Making progress can be frustrating at times particularly when gains are small or something does not quite go as planned.  But keep visualising your target, whether that is becoming a faster runner, pulling another notch in on your belt in or finishing a race that you never thought a year ago was possible for you to start, keep that goal in mind and it will keep you moving in the right direction throughout the year and avoid being just another failed January fad.

@lindatodd74


Coping with rude remarks when running

The other morning while out running, I received a few rude remarks from a group of boys.  I shrugged them off and ran on but later it got me thinking about how comments like that could affect people to the extent they may avoid running.  Lets face it being sensitive about our body image is fairly common and for some people so much of an issue, it puts them off exercising in public.  I am a member of a Women only Facebook group where training advice is shared as well as the forum acting as a support network.

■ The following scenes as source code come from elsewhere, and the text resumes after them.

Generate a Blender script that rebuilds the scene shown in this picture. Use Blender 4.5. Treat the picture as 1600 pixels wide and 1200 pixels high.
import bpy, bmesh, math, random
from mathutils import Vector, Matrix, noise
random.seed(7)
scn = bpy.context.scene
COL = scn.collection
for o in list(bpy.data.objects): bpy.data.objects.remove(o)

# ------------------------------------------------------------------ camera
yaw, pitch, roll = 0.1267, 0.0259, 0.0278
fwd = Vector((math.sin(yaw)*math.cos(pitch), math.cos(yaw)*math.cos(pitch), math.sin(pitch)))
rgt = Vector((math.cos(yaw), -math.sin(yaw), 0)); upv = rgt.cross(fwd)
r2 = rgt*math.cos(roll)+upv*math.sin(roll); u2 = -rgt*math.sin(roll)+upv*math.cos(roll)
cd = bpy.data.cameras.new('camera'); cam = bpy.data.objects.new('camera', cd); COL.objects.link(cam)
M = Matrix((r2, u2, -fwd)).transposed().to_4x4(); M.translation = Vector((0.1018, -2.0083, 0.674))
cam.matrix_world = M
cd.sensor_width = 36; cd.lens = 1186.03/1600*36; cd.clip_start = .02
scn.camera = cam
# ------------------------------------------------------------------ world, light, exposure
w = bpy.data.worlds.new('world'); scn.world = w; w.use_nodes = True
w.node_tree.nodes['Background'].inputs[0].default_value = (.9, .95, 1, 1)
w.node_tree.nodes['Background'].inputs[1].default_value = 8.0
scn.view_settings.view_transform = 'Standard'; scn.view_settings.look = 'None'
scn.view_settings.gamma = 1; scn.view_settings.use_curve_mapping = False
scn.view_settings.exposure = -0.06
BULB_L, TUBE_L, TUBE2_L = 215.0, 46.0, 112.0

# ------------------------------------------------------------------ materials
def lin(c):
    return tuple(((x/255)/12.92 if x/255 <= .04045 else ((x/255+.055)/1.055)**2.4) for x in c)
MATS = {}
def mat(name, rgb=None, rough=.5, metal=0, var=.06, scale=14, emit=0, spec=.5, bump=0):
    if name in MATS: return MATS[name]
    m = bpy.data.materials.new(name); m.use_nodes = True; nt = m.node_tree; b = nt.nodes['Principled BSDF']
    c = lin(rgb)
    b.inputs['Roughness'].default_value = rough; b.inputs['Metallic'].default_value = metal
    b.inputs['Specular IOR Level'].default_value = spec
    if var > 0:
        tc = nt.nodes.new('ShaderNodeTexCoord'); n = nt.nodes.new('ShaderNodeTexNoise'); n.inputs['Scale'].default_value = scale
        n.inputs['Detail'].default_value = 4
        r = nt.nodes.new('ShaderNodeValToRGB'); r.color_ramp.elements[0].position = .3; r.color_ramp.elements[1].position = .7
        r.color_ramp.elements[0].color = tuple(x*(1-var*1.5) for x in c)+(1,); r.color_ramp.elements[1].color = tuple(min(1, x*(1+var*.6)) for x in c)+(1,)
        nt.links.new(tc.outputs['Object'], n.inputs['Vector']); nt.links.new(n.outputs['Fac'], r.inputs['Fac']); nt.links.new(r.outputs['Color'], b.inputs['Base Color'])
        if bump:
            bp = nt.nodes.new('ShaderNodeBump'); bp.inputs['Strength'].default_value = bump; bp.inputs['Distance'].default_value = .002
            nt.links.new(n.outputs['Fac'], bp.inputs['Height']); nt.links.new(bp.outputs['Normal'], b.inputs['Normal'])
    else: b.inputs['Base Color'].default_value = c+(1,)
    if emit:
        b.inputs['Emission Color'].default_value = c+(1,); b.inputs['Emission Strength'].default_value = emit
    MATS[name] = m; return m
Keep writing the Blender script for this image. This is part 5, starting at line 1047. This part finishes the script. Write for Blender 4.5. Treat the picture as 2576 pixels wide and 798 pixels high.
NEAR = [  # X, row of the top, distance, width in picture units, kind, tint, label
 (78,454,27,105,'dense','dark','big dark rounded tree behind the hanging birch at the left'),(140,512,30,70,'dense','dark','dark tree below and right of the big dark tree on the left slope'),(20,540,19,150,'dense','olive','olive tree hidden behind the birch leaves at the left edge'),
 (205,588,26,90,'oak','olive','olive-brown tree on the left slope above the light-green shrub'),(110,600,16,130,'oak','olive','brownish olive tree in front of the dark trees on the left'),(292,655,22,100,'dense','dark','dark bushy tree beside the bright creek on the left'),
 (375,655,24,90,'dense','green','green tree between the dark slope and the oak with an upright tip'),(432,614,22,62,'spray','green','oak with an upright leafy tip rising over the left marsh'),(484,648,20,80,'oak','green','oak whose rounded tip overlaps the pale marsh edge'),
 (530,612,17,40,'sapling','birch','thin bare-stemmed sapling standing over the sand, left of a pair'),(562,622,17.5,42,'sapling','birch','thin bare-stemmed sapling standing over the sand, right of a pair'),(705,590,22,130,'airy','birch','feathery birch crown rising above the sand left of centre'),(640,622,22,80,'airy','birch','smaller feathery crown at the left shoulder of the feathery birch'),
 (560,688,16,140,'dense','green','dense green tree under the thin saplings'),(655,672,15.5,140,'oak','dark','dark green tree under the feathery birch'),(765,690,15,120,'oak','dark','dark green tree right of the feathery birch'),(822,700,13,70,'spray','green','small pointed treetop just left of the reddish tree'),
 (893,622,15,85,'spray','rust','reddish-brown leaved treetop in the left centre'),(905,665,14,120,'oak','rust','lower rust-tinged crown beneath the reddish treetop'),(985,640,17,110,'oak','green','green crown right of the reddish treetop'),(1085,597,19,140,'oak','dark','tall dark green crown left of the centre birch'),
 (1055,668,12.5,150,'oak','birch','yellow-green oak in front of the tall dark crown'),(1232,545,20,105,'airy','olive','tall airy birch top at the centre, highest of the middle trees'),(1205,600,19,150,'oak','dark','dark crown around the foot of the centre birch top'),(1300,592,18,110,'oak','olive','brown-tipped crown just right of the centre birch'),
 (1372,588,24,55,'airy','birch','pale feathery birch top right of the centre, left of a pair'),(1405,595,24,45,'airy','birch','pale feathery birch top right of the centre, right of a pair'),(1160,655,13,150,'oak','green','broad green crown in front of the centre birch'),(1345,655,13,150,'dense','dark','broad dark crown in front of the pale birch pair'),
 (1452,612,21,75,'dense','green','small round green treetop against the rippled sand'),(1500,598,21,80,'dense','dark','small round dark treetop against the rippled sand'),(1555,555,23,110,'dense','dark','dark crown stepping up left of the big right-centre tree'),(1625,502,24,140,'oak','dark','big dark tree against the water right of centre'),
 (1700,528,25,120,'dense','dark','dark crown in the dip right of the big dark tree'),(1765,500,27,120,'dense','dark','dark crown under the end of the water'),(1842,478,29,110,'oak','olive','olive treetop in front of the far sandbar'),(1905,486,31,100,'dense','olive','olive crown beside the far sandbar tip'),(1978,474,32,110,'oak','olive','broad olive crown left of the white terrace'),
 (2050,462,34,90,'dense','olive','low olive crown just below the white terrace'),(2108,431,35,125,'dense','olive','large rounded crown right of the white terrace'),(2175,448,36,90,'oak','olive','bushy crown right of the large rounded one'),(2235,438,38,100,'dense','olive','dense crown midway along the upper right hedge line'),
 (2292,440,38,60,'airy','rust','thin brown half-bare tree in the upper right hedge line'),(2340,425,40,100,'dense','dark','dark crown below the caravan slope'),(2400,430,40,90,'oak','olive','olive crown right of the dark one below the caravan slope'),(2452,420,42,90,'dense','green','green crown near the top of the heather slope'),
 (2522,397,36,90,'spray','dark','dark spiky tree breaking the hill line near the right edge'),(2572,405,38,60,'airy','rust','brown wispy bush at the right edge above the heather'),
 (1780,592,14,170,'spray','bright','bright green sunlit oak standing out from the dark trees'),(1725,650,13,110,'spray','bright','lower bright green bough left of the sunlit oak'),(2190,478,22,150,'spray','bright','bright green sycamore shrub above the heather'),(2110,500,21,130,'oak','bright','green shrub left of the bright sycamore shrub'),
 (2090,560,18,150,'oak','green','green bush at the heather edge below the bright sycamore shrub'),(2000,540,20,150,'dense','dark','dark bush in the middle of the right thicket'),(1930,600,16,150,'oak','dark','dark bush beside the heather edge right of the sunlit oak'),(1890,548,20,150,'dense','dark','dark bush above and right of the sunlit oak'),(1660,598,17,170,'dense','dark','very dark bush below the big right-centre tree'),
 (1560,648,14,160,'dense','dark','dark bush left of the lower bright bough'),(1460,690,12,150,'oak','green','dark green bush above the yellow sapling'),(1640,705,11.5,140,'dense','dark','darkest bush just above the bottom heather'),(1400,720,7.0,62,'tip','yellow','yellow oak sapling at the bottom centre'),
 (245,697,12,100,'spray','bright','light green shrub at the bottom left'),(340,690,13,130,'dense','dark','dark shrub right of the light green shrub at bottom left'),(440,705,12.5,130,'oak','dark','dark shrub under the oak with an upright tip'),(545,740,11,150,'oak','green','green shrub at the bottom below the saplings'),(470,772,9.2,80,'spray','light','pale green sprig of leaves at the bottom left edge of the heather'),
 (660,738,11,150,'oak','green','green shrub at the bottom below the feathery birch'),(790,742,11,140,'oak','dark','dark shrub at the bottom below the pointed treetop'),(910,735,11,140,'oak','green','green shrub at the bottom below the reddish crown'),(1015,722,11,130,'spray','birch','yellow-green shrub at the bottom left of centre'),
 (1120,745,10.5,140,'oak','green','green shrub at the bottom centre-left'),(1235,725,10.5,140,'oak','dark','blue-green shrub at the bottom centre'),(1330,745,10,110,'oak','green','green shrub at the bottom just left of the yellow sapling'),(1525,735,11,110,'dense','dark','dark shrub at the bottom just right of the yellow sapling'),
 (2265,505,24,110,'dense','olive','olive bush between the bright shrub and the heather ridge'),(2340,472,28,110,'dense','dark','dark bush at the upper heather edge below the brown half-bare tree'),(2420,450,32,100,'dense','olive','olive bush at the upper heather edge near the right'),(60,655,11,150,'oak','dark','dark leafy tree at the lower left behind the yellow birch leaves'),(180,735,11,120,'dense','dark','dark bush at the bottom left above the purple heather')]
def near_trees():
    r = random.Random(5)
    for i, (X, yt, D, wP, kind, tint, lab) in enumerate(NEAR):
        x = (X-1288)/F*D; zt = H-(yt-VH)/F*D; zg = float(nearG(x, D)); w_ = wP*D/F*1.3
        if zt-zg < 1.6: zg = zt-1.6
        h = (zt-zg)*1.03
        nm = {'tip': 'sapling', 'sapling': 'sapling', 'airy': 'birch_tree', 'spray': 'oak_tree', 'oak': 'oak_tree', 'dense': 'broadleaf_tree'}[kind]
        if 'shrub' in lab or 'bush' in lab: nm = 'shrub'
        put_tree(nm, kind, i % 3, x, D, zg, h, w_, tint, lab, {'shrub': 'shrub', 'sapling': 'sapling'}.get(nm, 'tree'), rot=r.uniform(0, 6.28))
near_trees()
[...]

I asked a question in the Group to find out how many had experienced anything similar.  I got a huge response.  Incidents are occurring regularly and what is more it’s happening globally.  This situation means many women won’t run on their own at all now because of fear of verbal or physical abuse while others admit to always carrying weapons as well as their water bottles.

Researching this further on specific runner forums it is not only women that experience this, men do too and very often it is the men who are on the receiving end of physical abuse.  Since being beeped at, wolf-whistled and jeered at when we run outside is frequent, then we need to be prepared to handle it.  Shouting back or sticking two fingers up only fuels the situation and I found the consensus among runners is to ignore the comments, don’t react or show that it has affected you and try to avoid confrontation.  If you are nervous then run with a friend, join a running group or find running routes where there are likely to be lots of other runners around. 

I usually run on my own and in reasonably quiet areas but I have found that if you smile at people as you run towards them it is usually returned and may help disarm them if they are feeling less than warm towards you.  Granted that tactic would probably not have stopped the group that decided to comment on my Chris Hoy-like thighs the other day, but you can’t win them all.